Наши эстетики и критики недостаточно понимаютъ важную роль главной темы въ музыкальномъ произведеніи. Тема сама по себѣ обнаруживаетъ настроеніе, одушевляющее всю піесу. Когда Бетговенъ начинаетъ свою увертюру "Леоноры" или Мендельсонъ свою "Фингалову пещеру", всякій истый музыкантъ, по первымъ же тактакъ, долженъ почувствовать, какое предъ нимъ воздвигается волшебное зданіе. По первой же темѣ "Фауста" Доницетти или "Луизы Миллеръ" Верди, достаточно, чтобы мы почувствовали себя въ кабачкѣ.

Въ Германіи и теорія, и практика придаютъ чрезмѣрное значеніе музыкальной разработкѣ сравнительно съ тематическимъ содержаніемъ.

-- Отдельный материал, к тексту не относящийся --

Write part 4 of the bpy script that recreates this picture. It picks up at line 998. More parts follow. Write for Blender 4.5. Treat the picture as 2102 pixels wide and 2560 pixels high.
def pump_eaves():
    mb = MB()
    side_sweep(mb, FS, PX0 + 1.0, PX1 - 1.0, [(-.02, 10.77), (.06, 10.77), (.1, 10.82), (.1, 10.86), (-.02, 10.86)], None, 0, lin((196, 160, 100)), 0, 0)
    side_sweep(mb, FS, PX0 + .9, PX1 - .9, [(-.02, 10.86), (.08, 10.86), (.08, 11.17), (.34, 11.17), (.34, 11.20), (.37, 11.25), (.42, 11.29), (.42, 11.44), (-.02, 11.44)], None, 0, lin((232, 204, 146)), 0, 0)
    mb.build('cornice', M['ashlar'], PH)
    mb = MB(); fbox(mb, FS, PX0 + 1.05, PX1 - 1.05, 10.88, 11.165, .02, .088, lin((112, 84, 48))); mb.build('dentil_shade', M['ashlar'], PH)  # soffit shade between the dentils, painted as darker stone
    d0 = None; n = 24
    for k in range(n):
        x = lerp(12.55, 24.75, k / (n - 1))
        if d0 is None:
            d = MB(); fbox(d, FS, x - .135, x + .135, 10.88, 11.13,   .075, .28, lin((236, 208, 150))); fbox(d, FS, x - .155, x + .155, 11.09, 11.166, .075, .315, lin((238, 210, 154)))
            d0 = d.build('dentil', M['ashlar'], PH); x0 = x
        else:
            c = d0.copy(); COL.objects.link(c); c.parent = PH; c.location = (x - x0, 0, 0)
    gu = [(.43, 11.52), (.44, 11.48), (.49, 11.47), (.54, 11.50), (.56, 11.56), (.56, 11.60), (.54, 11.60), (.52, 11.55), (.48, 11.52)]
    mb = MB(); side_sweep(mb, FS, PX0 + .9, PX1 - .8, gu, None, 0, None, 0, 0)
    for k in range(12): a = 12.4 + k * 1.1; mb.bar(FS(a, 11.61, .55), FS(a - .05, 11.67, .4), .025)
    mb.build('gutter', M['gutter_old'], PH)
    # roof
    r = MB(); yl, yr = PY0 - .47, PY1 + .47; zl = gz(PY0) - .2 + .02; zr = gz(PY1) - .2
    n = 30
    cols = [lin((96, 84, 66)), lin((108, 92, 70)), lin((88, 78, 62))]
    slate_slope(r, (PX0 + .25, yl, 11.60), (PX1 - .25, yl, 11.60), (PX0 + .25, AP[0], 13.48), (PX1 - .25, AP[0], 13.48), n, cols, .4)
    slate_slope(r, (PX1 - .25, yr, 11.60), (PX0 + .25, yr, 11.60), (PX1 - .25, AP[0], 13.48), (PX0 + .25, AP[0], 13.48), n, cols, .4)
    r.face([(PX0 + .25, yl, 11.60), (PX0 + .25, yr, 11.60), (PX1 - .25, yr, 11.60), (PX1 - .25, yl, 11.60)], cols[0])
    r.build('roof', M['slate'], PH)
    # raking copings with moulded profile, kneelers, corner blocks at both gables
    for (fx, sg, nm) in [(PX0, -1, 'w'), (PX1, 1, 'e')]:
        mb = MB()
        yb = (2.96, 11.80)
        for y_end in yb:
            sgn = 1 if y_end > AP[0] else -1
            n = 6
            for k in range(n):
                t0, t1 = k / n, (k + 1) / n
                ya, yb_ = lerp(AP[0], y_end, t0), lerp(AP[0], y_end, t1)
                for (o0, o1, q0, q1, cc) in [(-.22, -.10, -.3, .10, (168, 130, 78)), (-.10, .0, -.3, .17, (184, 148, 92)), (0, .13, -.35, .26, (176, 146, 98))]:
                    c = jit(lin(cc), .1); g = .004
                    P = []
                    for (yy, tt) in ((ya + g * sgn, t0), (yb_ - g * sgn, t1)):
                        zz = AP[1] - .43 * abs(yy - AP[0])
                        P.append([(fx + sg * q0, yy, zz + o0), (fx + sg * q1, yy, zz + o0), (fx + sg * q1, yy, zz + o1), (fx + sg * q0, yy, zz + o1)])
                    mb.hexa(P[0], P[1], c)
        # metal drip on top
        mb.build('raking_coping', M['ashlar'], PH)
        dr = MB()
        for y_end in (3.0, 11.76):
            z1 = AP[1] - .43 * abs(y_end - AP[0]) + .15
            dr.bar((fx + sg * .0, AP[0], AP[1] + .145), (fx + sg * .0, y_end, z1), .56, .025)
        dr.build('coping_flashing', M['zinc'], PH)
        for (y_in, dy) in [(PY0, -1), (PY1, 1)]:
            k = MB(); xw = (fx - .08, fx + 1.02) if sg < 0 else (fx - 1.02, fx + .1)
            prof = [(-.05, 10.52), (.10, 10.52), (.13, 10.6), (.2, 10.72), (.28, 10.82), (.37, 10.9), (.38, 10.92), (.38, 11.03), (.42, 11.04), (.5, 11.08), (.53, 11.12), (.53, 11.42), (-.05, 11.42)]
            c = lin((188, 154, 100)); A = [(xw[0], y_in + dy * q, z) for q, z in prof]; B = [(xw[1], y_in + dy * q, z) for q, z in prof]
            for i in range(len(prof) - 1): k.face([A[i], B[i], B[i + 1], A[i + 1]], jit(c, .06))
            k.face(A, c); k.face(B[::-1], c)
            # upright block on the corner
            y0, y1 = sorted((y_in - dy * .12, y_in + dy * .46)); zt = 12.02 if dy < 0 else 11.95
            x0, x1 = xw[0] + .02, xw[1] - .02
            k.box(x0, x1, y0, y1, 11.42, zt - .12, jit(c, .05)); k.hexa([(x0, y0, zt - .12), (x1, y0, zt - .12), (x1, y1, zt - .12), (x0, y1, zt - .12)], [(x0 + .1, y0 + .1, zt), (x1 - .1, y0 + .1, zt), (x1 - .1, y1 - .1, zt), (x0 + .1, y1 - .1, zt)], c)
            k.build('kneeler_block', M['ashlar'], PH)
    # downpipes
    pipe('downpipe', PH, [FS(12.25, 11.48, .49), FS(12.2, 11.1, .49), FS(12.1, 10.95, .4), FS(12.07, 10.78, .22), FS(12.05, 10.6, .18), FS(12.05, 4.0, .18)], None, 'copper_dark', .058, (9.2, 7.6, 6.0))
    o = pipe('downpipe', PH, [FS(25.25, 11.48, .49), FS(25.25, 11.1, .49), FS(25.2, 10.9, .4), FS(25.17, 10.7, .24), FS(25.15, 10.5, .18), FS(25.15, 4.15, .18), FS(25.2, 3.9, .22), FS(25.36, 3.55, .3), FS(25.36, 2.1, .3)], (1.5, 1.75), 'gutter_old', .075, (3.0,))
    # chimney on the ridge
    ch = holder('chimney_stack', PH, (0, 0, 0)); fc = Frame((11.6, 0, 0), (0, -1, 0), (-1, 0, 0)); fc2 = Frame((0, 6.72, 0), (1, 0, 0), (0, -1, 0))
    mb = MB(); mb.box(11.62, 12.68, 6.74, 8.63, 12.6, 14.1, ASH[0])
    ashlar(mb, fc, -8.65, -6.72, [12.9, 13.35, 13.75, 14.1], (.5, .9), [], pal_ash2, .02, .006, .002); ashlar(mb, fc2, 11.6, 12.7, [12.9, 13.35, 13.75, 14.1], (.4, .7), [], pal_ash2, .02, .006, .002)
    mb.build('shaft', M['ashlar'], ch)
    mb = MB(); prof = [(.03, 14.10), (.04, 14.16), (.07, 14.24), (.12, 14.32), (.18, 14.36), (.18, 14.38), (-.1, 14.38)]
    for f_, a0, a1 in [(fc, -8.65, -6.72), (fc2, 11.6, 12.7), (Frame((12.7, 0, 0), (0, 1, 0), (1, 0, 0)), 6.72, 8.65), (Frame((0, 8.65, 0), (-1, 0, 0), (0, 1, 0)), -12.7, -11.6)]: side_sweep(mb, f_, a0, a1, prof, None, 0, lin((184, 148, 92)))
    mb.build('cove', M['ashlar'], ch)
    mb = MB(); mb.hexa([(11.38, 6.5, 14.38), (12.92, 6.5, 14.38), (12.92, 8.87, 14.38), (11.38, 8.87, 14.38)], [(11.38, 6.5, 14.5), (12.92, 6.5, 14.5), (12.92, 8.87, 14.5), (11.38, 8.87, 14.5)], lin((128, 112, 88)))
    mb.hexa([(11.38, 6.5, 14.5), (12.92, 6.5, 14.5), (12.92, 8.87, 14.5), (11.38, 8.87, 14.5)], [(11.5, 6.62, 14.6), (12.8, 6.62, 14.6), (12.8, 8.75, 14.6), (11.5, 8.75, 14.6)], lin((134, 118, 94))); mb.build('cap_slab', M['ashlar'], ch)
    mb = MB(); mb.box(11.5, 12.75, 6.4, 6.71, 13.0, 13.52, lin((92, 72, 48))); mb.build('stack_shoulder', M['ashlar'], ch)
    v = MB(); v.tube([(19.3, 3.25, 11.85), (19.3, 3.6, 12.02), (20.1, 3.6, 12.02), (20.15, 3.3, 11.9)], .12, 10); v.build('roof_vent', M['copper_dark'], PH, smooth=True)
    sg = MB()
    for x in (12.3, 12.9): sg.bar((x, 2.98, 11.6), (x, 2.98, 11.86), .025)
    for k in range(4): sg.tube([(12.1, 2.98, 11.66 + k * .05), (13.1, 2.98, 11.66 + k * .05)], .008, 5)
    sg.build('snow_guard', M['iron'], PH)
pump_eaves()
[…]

Но то, что не заключается въ темѣ (явно или скрыто), не можетъ быть впослѣдствіи органически развито, и бѣдности темъ, а не отсутствію умѣнія ихъ развивать, должно приписывать, что въ ваше время уже не появляются симфоніи въ родѣ Бетговевскихъ.

Еще одна важная оговорка: безпредметная формальная красота музыки ни мѣшаетъ ей налагать на свои творенія печать индивидуальности. Самъ способъ творчества, выборъ опредѣленной темы, разработка ея въ опредѣленную сторону ярко характеризуютъ каждое истинно-геніальное произведеніе. Мелодія Моцарта или Бетговена также цѣльна и индивидуальна, какъ стихъ Гёте, картина Рафаэля, статуя Торвальдсена. Самобытныя музыкальныя мысли (темы) въ ней опредѣлены, какъ цитаты, и наглядны, какъ пластическія изображенія; онѣ цѣльны, индивидуальны, вѣчны.

Мы никакъ не можемъ согласиться съ воззрѣніемъ Гегеля, которыя, не допуская въ музыкѣ объективнаго содержанія, видитъ въ ней только выраженіе "безличнаго внутренняго настроенія" (des individualitätslosen Innern). Даже съ его точки зрѣнія, если упускать изъ виду объективно-творческую дѣятельность композитора и находить въ музыкѣ одно "свободное проявленіе субъективности" (freie Entäusserung der Subjectivität), нельзя утверждать безличность музыкальныхъ произведеній, такъ какъ субъективность уже предполагаетъ индивидуальность.

Мы разсмотрѣли выше, какъ индивидуальность художника проявляется при выборѣ и разработкѣ музыкальныхъ элементовъ. Въ отвѣтъ на упрекъ безсодержательности, мы старались доказать, что музыка, въ свойственныхъ ея формахъ, одушевлена такою же божественной искрой, какъ и другія искусства. Но тѣмъ только, что мы отрицаемъ въ ней всякое постороннее содержаніе, мы можемъ защитить ея истинный, внутренній смыслъ.